1つ目は、「死なないこと、どんな病気や苦痛、傷にも耐えることができる身体だということ」。2つ目は、「どんな困難にもくじけないことや、そのような強い人を表す言葉」です。
「不老不死」と「不死身」の明確な違いはありません。しかし「死なない」という共通した意味があります。また「不死身」は、日常生活でも使う機会がある言葉ではないでしょうか。例えば「不死身の戦士」や「不死身な人」など、どんな困難にも負けない屈強な精神力や体力がある人を形容する際に用いられます。
「不老不死」の使い方を例文でチェック
「不老不死」はどのように使うのか例文でみていきましょう。
【例文】
1:人魚の肉を食べると不老不死になるという言い伝えが残っている
2:不老不死は本当に幸せなことなのだろうか
3:なぜ秦の始皇帝は不老不死を望んだのだろう
「不老不死」の類語・言い換え表現にはどのようなものがある?
「不老不死」の類語、言い換え表現には「不老長寿」や「長生不死」があげられます。
「不老長寿」
「不老長寿(ふろうちょうじゅ)」とは、「いつまでも年をとらないで、長生きすること」をいいます。「不老」は前述した通り、「年をとらないこと」。「長寿」は「長生き」を意味します。そのことから、いつまでも若々しく、長生きすることを表す言葉として使われます。
(例)そのうち不老長寿を実現させる日が来るかもしれない
「長生不死」
「長生不死(ちょうせいふし)」は「いつまでも生き続け、死なないこと」をいいます。
(例)彼は本気で長生不死の研究を行っているそうだ
「不老不死」の対義語は?
「不老不死」の対義語には「生者必滅(しょうじゃひつめつ)」が考えられるでしょう。「生者必滅」は「命あるものはいつか必ず滅びる」こと。世のはかなさをいった仏教用語です。『平家物語』にある「生者必滅、会者定離は世の習い」の一節で有名な言葉。「会者定離」は、「出会った者とは必ず別れがくる」ことを意味しています。
(例)今のところ不老不死はありえない。生者必滅だからこそ、後悔しないように生きなければならない
「不老不死」を英語で表現するには?
「不老不死」は「immortality」や「eternal youth」を使って表すことができます。
「immortality」
「不老不死」は「永遠の命」や「不滅」という意味の単語、「immortality」を使って表現することができます。
「eternal youth」
「eternal」は「永遠」、「youth」は「若さ」という意味の単語。

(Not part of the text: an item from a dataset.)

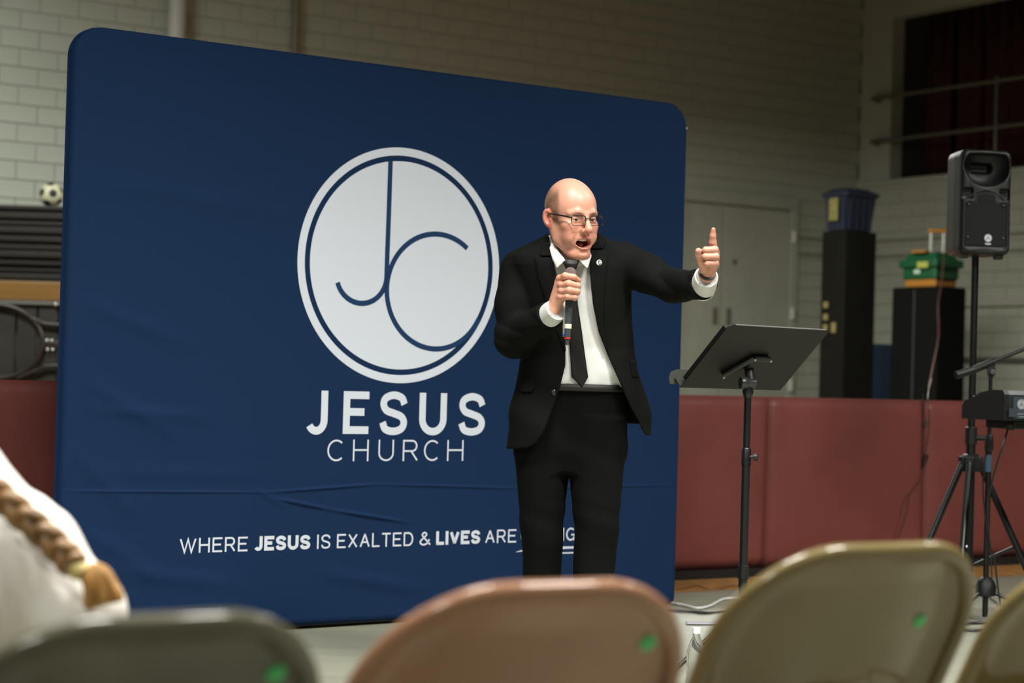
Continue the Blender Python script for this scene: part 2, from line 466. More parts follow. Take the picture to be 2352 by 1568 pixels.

直訳すると「永遠の若さ」になり、「不老不死」を表現することができるでしょう。
「不老不死」の生物がいる⁉︎
「不老不死」といわれている生物がいます。それは「ベニクラゲ」というクラゲです。一般的なクラゲの寿命は1年前後。では、なぜ「ベニクラゲ」が「不老不死」だといわれているのでしょうか。その理由は、「ベニクラゲ」は、繰り返し若返ることができるからだといわれています。
「ベニクラゲ」は、直径1mm前後の小さなクラゲ。透明な体に紅色の消化器官が、透けて見えることから由来した名前だそうです。「ベニクラゲ」は、「プラヌラ」という幼生から始まり、「ポリプ」と呼ばれるイソギンチャクのような姿に形を変えます。
「ベニクラゲ」は、敵に襲われたり、命が危ないと感じるとポリプの状態に戻ることができるのです。そこからまた成長して、同じ遺伝子の「ベニクラゲ」になるといわれています。しかもこの若返りは、一度だけでなく繰り返し行うことができ、そのことが「ベニクラゲ」が「不老不死である」といわれている理由です。
「不老不死」を実現させた⁉︎ 「不老不死」の伝説とは?
日本にも「不老不死」にまつわる伝説があります。その1つ「八百比丘尼(やおびくに)」の伝説は、禁断の肉である人魚の肉を食べてしまったことから800歳まで生きた、といわれている女性の話です。
八百比丘尼は、周囲の人が亡くなっていく中、自分だけが死ねないことに無情を感じ、出家します。そして全国を巡りますが、最終的には即身成仏になったといわれています。かなりの年齢だとされていた彼女の容姿は、若々しく、15~18歳にしか見えなかったそうです。
最後に
「不老不死」は中国における伝統的な生命観ですが、日本にもいくつかの「不老不死伝説」が残されています。その伝説のもとになった土地に行ってみたり、詳しく調べてみるのも、おもしろいかもしれません。